I really don't understand why a zip file isn't a good solution here. Just because is requires "special" zip software on the server?
> Just because is requires "special" zip software on the server?
Yes. A web browser can't just read a .zip file as a web page. (Even if a web browser decided to try to download, and decompress, and open a GUI file browser, you still just get a list of files to click.) Therefore, far from satisfying the trilemma, it just doesn't work.
And if you fix that, you still generally have a choice between either no longer being single-file or efficiency. (You can just serve a split-up HTML from a single ZIP file with some server-side software, which gets you efficiency, but now it's no longer single-file; and vice-versa.

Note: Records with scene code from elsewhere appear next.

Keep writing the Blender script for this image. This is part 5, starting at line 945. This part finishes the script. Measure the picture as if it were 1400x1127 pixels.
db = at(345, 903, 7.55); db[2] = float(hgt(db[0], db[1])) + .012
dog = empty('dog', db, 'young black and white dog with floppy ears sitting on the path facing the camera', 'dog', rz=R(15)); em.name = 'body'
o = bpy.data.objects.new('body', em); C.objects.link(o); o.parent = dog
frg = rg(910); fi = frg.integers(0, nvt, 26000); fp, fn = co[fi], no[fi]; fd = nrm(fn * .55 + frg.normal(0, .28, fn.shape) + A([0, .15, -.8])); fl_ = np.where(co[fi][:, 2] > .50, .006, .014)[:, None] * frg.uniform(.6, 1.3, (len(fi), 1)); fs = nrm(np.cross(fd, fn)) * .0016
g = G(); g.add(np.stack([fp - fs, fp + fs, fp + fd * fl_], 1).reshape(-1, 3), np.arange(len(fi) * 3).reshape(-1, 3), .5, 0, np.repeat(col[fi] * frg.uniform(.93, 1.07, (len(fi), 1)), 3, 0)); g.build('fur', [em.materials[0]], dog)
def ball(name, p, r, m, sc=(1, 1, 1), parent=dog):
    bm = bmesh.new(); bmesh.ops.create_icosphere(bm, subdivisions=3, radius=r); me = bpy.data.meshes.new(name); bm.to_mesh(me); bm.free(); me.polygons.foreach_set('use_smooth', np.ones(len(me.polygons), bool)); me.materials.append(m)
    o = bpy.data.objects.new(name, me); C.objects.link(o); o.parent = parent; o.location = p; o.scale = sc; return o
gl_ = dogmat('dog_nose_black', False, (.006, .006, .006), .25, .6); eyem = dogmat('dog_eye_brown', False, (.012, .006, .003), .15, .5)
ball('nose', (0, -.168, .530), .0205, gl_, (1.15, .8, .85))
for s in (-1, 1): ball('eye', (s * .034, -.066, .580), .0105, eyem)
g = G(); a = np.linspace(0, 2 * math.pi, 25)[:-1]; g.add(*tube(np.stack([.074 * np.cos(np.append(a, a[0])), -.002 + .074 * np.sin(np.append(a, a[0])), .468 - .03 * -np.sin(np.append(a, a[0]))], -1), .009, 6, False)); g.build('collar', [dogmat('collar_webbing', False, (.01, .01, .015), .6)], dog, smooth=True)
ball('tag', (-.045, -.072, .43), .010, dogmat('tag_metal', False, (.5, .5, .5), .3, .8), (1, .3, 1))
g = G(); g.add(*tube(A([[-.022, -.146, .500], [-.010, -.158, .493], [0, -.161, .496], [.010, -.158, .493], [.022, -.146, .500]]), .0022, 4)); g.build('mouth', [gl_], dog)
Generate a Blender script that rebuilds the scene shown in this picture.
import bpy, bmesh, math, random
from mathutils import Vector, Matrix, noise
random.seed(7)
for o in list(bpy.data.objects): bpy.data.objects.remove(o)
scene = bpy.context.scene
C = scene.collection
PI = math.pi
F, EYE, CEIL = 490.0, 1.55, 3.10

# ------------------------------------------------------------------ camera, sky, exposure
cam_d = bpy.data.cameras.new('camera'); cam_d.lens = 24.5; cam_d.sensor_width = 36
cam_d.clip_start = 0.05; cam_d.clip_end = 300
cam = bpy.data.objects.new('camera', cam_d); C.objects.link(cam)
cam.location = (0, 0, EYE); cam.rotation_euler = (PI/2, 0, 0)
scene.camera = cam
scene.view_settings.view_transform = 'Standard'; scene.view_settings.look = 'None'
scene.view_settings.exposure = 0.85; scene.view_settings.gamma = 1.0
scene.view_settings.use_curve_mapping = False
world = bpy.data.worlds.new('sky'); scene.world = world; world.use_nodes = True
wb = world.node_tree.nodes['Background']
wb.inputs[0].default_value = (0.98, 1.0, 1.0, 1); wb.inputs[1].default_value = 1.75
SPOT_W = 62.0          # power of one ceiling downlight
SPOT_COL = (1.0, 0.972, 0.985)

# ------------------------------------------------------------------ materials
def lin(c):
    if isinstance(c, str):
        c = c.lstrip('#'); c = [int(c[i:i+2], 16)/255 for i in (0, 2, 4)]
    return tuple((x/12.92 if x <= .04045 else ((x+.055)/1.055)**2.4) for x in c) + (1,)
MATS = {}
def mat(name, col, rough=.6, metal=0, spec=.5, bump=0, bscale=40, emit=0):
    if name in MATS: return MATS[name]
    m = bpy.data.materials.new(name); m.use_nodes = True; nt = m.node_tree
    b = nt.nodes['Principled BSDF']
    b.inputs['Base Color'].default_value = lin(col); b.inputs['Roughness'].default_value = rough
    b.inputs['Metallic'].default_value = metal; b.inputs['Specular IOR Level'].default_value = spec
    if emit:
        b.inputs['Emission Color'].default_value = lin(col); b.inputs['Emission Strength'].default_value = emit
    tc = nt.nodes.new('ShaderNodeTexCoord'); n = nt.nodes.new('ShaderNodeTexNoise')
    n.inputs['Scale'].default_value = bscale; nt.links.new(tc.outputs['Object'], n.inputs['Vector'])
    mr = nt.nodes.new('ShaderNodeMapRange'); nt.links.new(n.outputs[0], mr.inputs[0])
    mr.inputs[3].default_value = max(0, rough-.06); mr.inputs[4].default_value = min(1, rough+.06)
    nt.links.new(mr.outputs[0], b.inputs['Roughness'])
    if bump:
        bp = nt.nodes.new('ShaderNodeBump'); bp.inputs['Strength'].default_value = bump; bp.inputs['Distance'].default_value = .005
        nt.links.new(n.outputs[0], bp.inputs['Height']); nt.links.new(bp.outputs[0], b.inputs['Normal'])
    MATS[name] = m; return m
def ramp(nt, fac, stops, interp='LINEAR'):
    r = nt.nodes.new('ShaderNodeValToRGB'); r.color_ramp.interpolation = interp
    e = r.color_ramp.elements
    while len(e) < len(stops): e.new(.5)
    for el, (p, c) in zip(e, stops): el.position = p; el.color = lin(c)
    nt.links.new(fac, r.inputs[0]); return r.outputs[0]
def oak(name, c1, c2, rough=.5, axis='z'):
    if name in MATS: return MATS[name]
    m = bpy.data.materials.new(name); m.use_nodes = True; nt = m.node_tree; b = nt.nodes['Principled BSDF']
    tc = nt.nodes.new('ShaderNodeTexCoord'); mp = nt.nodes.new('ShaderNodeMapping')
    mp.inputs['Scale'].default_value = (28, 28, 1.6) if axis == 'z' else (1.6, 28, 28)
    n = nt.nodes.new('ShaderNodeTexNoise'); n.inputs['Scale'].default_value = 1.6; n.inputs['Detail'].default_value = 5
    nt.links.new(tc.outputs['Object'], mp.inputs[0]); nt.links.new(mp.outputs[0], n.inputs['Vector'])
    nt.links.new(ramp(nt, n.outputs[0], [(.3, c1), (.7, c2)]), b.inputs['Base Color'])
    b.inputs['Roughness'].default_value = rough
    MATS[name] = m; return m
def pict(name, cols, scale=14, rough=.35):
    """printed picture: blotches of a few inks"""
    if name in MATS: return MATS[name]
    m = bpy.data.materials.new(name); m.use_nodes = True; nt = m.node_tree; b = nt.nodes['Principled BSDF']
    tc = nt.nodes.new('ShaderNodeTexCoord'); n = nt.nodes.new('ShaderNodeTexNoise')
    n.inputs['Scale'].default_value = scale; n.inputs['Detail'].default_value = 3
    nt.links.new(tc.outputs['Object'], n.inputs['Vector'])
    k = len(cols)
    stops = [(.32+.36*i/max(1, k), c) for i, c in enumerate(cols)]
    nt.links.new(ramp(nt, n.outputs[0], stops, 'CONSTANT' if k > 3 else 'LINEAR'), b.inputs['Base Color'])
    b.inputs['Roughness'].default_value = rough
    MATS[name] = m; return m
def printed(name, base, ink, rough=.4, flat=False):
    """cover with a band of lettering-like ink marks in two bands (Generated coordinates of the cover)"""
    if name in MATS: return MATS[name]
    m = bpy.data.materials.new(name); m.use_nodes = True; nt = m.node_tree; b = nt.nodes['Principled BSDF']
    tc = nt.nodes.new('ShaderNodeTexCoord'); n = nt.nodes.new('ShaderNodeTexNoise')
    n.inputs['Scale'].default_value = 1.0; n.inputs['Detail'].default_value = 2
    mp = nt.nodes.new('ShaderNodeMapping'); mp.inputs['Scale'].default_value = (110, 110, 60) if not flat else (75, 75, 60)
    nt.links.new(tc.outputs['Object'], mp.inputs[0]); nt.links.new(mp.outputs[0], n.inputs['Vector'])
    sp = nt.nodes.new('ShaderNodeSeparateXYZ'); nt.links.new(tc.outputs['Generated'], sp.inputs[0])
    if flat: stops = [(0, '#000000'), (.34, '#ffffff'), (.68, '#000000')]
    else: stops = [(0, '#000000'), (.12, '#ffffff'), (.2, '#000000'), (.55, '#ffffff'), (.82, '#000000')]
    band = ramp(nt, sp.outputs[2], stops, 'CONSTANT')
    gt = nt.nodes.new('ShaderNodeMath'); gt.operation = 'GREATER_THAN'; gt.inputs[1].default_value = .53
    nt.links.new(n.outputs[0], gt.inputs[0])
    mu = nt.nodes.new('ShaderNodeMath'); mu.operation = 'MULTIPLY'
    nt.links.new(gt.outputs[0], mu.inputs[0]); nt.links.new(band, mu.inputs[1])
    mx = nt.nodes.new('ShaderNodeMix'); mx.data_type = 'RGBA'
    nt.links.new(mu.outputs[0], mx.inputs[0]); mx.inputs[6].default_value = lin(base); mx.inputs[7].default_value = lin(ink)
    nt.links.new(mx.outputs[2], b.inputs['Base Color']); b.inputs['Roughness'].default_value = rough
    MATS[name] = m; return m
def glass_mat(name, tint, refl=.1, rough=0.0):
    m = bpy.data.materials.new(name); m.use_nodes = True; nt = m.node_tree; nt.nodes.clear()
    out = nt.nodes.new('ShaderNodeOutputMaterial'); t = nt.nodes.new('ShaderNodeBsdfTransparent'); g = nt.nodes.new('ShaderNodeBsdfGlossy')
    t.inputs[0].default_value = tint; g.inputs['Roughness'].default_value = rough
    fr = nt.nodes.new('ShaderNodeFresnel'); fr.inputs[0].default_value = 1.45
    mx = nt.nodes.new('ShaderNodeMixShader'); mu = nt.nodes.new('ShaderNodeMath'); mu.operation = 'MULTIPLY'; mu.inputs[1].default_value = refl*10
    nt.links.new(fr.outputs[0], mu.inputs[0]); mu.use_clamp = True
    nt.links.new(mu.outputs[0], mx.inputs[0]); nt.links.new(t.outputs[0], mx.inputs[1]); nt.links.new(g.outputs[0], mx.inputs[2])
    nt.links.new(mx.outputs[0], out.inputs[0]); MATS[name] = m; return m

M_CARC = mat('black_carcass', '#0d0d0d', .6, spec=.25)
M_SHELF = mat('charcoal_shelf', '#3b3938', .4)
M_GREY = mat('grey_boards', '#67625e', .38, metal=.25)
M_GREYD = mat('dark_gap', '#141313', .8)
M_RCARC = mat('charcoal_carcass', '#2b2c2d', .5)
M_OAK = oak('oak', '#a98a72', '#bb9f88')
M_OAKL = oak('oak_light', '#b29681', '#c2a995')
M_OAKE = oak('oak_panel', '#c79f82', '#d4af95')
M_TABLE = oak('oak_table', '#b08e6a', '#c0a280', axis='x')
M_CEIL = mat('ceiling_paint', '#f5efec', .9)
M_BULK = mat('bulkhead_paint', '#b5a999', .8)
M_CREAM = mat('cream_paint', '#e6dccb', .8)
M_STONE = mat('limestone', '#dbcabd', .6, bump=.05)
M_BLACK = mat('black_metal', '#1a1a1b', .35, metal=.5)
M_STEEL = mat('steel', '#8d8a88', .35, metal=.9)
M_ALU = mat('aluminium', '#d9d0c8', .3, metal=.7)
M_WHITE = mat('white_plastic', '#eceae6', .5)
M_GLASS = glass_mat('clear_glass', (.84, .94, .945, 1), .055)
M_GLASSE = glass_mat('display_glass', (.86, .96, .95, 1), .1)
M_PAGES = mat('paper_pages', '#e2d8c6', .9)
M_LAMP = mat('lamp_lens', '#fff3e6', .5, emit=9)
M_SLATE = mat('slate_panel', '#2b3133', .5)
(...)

Because if it's a ZIP, how does it stop downloading and only download the parts you need?)
We're talking about servers here - the article specifically said that one of the requirements was no special _server_ software, and a web server almost certainly has zip (or tar) installed. These gwtar files don't work without a server apparently either.
I'm not following your point here. Yes, a web server (probably) has access to zip/tar utilities, but so what? That doesn't automagically make a random .zip jump through hoops to achieve anything beyond 'download like a normal binary asset'. That's what a ZIP file does. Meanwhile, Gwtar works with any server out of the box: it is just a HTML file using a pre-existing HTTP standardized functionality, and works even if the server declines to support range requests for some wacky reason like undocumented Cloudflare bugs, and downgrades RANGE to GET. (It just loses efficiency, but it still works, you know, in the way that a random .zip file doesn't work at all as a web page.) You can upload a Gwtar to any HTTP server or similar thing like an AWS bucket and it will at least work, zero configuration or plugins or additional executables or scripting.

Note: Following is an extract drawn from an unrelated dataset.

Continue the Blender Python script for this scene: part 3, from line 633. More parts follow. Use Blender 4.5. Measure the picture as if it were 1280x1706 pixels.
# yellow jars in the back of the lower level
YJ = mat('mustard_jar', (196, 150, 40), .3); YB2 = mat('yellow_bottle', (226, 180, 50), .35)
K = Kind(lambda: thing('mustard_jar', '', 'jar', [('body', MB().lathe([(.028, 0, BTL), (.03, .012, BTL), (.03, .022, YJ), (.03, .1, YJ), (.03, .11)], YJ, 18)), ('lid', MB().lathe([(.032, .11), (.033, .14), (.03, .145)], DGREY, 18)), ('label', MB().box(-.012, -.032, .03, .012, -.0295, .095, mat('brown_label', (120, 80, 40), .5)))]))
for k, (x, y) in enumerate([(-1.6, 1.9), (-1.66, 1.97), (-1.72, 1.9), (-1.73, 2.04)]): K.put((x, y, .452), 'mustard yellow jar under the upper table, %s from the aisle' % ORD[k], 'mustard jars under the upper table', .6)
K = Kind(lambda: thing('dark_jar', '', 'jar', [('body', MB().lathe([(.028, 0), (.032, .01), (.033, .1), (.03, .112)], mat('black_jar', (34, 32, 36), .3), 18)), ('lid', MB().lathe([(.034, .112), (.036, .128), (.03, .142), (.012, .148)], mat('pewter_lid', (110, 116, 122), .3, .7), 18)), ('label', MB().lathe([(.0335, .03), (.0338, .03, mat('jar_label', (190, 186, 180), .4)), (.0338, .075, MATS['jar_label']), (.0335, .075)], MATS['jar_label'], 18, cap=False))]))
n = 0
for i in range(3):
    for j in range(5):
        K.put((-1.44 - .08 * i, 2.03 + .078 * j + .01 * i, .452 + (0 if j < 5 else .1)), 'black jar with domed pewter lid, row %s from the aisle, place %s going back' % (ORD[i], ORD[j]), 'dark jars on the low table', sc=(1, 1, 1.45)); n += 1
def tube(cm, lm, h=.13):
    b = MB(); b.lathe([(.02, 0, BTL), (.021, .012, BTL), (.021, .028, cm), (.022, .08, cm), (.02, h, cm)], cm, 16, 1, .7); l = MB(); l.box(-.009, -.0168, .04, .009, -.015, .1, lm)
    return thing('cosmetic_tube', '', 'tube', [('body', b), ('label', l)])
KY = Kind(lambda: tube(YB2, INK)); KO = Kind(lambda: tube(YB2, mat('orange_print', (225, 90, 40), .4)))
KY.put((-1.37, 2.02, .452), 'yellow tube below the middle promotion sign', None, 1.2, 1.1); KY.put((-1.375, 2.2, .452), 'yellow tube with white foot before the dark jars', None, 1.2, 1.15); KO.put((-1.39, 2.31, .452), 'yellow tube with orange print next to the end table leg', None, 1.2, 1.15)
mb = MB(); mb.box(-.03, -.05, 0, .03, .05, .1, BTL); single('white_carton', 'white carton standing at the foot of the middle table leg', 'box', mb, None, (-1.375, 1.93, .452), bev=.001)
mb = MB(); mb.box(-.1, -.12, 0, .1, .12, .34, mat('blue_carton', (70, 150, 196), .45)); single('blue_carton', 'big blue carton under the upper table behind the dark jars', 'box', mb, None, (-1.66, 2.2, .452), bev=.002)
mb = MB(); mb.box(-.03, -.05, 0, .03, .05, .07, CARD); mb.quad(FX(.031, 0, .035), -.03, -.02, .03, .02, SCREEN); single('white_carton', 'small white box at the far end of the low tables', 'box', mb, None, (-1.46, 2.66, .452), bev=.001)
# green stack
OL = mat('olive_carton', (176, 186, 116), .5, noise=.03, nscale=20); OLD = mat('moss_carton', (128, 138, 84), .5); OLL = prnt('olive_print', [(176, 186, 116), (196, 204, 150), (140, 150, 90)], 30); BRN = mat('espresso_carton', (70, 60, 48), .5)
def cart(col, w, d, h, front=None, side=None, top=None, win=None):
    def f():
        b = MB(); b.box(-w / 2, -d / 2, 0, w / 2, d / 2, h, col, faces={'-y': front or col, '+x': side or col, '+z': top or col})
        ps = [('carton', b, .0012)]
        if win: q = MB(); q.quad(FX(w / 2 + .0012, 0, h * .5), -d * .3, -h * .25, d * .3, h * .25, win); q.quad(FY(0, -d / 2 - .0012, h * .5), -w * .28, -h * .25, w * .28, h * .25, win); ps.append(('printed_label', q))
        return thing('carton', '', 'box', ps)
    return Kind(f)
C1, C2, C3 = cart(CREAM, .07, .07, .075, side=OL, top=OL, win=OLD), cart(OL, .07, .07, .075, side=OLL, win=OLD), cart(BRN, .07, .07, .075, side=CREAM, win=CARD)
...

Now, maybe you mean something like, 'a web server could additionally run some special CGI software or a plugin or do some fancy Lua scripting in order to munge a ZIP and split it up on the fly so as to do something like serve it to clients as a regular efficient multi-file HTML page'. Sure. I already cover that in the writeup, as we seriously considered this and got as far as writing a Lua nginx script to support special range requests. But then... it's not single-file. It's multi-file - whatever the additional special config file, script, plugin, or executable is.
Zip stores its central directory at the end of the file. To find what's inside and where each entry starts, you need to read the tail first. That rules out issuing a single Range request to grab one specific asset.
Tar is sequential. Each entry header sits right before its data. If the JSON manifest in the Gwtar preamble says an asset lives at byte offset N with size M, the browser fires one Range request and gets exactly those bytes.
The other problem is decompression. Zip entries are individually deflate-compressed, so you'd need a JS inflate library in the self-extracting header. Tar entries are raw bytes, so the header script just slices at known offsets. No decompression code keeps the preamble small.
You can also read a zip sequentially like a tar file. Some info is in the directory only but just for getting file data you can read the file records sequentially. There are caveats about when files appear multiple times but those caveats also apply to processing tar streams.